Moon Express developing “micro lunar lander”

Moon Express CSB lander

An illustration of Moon Express’s lunar lander, based on NASA’s Common Spacecraft Bus. The company is working on a smaller version that takes advantage of advances in avionics, propulsion, and other technologies. (credit: Moon Express)

Moon Express, the startup company that is among the leading teams competing for the Google Lunar X PRIZE (GLXP), is working on a new lander concept that is smaller than its original design to capture the $20-million prize, the company’s president and CEO said last week.

Speaking at a luncheon Saturday during the NewSpace 2013 conference in San Jose, California, Bob Richards said technological advances in the last three years have helped reduce the size and the cost of the lander. “We believe we can deliver a spacecraft to the surface of the Moon for under $50 million,” or half the company’s original estimates, he said.

The company, he said, has brought a lot of technological development in house that it originally outsourced, following the model of SpaceX. That includes opening a new propulsion facility in Huntsville led by Tim Pickens, who has previously been involved with another GLXP team, Rocket City Space Pioneers, before that team was acquired by Moon Express late last year. Pickens is working on a series of small rocket engines that use hydrogen peroxide propellant to support the lander project.

That and other technological advances have allowed the company to scale down the lander to about half the size of its previous design, based on NASA’s Common Spacecraft Bus developed for the LADEE lunar orbiter mission. The spacecraft, Richards said, would be able to go directly from geostationary transfer orbit—hitching a ride, most likely, as a secondary payload on a commercial communications satellite launch—to the surface of the Moon using onboard propulsion.

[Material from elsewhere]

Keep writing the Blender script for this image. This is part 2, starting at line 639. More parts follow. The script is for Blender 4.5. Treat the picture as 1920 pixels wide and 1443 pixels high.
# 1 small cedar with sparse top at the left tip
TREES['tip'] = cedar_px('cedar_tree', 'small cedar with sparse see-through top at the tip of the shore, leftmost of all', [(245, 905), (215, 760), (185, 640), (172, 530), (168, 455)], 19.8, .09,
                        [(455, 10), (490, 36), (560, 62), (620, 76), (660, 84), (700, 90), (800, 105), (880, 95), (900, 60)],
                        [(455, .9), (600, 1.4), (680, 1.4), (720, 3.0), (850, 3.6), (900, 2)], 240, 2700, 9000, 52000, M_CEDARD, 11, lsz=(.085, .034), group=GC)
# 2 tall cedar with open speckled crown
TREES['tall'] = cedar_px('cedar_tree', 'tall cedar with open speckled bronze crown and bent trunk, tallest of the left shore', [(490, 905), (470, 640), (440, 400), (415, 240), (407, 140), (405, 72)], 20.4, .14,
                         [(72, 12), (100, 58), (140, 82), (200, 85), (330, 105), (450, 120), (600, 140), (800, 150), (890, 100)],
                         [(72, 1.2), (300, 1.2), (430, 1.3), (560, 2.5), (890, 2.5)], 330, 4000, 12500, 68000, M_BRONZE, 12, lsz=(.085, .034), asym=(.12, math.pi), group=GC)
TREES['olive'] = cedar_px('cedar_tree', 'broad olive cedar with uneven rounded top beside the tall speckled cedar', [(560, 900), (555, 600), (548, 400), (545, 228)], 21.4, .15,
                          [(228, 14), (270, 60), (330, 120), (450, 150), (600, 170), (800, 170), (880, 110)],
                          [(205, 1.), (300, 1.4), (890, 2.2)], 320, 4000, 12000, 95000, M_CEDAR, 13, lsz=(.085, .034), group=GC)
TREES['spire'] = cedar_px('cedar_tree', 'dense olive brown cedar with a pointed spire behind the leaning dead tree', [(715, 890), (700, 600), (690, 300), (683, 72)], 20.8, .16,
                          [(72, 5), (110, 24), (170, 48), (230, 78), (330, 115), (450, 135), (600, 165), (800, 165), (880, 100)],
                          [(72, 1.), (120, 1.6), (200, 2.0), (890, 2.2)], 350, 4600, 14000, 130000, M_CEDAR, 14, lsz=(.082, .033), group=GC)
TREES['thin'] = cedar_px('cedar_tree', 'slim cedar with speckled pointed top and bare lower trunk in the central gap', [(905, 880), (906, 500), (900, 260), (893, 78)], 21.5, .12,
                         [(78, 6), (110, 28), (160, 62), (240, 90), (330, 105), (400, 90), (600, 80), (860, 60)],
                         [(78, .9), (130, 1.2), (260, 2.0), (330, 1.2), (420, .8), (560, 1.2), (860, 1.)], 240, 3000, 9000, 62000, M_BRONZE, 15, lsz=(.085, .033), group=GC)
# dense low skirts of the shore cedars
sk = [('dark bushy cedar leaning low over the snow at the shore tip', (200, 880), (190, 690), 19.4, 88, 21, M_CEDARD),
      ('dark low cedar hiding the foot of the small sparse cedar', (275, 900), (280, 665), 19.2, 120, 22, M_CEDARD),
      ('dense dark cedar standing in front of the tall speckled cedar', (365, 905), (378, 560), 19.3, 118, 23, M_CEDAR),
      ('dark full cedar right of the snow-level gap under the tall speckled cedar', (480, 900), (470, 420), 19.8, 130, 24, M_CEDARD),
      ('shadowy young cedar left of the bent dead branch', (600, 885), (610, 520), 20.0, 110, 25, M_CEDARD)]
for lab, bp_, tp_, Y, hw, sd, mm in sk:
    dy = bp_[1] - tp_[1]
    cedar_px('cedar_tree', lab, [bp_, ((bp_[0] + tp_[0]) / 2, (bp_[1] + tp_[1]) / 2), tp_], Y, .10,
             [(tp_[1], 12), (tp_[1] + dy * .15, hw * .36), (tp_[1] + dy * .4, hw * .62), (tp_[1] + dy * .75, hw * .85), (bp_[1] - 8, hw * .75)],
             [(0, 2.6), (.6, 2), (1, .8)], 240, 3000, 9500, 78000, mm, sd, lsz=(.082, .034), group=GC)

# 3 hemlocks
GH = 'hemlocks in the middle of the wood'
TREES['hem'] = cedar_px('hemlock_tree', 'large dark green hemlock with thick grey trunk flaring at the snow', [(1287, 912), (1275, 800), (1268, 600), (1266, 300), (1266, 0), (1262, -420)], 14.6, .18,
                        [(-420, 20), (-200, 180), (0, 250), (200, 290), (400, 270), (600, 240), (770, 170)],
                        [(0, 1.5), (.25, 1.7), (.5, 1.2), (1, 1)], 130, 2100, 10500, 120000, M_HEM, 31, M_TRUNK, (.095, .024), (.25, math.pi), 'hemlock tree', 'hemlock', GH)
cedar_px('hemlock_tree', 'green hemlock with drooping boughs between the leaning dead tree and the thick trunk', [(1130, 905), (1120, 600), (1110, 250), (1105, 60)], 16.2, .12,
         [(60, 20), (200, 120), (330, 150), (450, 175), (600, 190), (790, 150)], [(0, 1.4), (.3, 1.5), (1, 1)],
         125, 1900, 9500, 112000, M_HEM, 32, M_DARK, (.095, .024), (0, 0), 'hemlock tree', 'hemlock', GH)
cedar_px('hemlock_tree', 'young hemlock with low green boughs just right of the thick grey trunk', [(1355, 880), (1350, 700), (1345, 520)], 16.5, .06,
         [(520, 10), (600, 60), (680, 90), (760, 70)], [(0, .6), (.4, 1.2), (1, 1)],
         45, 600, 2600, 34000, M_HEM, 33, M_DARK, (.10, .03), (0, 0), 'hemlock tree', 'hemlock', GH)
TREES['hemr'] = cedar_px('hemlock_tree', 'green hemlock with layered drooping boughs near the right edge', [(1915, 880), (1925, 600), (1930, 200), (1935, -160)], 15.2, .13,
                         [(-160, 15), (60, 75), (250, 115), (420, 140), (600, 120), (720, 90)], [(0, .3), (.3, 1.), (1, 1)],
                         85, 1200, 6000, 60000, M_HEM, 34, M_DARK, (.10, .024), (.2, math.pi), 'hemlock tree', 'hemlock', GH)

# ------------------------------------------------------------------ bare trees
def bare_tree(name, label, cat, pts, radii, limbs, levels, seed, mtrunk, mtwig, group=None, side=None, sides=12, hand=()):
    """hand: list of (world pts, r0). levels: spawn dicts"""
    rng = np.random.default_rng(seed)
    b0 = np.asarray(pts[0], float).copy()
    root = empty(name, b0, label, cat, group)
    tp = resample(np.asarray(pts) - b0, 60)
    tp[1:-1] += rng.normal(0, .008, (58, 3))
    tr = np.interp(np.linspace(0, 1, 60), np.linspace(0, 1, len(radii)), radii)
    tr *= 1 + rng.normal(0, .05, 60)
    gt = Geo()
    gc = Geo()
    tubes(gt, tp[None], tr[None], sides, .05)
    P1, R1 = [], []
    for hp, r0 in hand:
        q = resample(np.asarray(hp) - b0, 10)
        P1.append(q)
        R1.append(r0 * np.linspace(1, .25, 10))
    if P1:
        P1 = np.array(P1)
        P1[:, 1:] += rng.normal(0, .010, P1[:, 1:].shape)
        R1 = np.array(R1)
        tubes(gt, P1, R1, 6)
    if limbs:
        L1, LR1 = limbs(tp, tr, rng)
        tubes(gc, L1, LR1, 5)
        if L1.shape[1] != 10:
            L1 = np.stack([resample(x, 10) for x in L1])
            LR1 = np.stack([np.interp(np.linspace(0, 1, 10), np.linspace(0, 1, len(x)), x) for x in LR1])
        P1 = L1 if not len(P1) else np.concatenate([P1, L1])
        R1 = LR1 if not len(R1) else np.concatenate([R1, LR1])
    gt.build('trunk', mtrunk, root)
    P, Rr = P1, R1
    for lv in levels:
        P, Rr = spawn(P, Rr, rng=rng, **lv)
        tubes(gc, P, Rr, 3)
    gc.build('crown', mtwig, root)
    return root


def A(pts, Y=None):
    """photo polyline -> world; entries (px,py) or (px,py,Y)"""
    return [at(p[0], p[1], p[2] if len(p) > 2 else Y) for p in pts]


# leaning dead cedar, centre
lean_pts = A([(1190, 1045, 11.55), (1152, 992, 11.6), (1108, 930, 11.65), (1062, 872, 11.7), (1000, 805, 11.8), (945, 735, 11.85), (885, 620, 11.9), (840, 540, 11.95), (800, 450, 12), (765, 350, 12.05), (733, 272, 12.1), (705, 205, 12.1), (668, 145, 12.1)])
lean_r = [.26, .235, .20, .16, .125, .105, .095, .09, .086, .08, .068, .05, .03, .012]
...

“It is so much more powerful, and so much cooler in its integration of technology, that I think it will be a revolutionary new lander system,” Richards said of this “micro lunar lander” design. He did not go into much additional technical detail, citing a request for information released by NASA earlier in the month for commercial lunar lander concepts, which could be the basis for a future public-private partnership for a lander. Richards said a formal unveiling of the new lander design would take place later this year, after the RFI closes.